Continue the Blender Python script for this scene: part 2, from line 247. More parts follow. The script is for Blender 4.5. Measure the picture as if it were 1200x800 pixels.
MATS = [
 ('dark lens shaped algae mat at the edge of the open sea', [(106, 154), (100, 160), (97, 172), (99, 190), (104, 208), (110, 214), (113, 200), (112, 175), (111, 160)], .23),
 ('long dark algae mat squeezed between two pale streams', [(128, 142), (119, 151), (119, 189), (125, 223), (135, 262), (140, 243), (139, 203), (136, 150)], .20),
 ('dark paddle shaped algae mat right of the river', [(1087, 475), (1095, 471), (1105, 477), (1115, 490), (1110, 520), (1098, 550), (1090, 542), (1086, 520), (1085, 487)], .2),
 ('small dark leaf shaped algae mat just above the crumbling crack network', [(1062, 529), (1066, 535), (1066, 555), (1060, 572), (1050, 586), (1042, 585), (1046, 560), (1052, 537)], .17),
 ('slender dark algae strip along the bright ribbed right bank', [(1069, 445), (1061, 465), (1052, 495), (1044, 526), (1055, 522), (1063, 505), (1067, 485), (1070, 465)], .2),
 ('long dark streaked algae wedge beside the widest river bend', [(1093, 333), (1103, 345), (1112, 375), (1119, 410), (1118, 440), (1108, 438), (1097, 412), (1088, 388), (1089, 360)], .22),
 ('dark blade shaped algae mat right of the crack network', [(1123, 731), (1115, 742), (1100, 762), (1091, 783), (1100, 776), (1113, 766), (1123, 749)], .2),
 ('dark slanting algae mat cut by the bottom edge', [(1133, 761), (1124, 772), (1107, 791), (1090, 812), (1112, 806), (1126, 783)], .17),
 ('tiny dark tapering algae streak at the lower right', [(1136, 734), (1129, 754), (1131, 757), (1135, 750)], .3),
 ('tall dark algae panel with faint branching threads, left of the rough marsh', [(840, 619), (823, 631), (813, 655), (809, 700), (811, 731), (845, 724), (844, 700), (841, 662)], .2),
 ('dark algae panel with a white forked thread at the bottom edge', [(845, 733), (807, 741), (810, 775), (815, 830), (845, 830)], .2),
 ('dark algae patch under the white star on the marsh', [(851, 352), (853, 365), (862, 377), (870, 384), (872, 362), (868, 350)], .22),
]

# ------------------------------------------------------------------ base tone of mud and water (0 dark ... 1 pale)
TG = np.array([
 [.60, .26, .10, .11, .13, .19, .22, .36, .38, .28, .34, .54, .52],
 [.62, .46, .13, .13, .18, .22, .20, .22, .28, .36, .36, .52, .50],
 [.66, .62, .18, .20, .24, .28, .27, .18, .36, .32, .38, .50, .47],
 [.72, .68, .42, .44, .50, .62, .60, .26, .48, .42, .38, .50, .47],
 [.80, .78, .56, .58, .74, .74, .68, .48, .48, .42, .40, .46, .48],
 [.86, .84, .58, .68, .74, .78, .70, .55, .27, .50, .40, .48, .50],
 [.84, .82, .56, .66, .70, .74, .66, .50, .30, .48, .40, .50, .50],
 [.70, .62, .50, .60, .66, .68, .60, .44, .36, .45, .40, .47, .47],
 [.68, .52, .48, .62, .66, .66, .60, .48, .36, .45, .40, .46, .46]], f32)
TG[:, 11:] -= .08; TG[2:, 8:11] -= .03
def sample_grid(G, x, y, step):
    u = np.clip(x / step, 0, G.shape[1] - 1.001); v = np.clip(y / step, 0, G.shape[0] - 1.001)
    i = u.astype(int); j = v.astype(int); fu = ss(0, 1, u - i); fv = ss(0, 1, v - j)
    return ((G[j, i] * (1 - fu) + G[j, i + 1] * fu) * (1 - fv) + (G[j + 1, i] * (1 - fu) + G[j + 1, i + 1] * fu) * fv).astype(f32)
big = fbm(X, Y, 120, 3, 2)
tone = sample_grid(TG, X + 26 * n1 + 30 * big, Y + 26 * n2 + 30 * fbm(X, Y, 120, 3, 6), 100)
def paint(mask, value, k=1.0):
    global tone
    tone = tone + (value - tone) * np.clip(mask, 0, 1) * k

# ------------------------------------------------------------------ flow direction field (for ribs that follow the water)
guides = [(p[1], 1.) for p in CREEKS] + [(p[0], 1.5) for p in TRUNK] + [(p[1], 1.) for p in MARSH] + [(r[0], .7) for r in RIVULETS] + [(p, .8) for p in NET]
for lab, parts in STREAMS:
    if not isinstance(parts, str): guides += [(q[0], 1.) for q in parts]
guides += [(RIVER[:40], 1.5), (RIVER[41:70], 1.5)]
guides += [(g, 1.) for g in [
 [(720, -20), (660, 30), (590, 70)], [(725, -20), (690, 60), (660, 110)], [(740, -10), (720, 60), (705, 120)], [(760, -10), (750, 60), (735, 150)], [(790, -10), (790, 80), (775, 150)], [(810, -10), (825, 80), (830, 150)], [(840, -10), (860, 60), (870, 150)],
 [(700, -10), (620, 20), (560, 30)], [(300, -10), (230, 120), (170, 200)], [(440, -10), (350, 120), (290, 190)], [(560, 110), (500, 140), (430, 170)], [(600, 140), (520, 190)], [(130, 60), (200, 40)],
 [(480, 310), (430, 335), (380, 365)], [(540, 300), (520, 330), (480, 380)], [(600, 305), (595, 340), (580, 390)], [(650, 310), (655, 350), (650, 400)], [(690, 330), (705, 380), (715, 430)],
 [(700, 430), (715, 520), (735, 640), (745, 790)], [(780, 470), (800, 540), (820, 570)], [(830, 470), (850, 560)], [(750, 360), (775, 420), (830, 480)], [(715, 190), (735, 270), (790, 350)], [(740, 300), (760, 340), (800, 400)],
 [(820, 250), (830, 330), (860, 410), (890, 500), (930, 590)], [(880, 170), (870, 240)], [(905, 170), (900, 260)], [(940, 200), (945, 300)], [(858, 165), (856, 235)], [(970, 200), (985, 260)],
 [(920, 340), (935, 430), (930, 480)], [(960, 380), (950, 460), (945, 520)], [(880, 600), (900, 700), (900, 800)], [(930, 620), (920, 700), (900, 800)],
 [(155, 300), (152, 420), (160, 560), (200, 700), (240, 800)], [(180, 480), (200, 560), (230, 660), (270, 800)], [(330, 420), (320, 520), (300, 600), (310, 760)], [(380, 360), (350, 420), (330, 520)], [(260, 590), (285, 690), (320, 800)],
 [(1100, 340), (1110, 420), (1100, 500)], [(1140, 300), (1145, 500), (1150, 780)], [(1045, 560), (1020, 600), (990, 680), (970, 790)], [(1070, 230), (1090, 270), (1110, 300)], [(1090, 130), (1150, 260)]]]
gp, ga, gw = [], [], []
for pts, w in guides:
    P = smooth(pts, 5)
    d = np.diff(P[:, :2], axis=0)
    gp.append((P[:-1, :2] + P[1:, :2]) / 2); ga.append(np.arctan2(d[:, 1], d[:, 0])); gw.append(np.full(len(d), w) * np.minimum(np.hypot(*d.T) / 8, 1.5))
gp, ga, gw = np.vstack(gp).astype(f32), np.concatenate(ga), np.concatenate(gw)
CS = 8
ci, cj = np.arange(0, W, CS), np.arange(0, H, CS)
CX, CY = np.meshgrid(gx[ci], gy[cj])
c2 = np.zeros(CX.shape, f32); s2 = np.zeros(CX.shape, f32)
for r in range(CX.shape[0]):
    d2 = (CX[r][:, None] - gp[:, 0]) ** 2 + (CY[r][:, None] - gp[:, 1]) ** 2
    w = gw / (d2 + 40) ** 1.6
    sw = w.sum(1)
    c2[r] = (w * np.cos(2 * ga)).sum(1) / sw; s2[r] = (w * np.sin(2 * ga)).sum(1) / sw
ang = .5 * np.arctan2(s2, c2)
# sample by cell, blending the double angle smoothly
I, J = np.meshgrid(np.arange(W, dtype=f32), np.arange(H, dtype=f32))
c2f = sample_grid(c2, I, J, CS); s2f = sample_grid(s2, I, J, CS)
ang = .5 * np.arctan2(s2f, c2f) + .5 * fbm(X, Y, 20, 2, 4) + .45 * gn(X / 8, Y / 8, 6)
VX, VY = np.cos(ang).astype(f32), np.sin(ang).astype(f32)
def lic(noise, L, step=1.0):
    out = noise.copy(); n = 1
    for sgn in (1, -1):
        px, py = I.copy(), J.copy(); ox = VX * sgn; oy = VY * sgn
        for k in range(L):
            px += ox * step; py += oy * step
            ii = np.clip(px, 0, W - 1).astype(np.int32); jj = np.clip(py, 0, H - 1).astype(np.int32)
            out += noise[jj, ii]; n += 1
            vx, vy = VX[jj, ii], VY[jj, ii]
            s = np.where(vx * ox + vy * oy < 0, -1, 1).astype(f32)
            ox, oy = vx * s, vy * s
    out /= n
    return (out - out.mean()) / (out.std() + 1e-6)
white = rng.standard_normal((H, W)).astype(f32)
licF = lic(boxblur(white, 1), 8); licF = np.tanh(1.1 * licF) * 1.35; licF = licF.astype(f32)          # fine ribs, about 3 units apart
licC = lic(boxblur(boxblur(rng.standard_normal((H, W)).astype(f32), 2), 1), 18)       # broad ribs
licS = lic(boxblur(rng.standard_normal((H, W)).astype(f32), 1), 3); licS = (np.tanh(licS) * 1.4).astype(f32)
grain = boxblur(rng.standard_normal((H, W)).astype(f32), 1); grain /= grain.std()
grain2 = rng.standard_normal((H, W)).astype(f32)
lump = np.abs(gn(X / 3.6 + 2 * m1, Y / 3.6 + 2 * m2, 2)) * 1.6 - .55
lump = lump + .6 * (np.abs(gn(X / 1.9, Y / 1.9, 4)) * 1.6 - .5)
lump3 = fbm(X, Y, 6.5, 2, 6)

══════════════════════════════

- The task -
Wherever "follow" shows up in a line, copy that line.

- Exercise solution -
Continue the Blender Python script for this scene: part 2, from line 247. More parts follow. The script is for Blender 4.5. Measure the picture as if it were 1200x800 pixels.
# ------------------------------------------------------------------ flow direction field (for ribs that follow the water)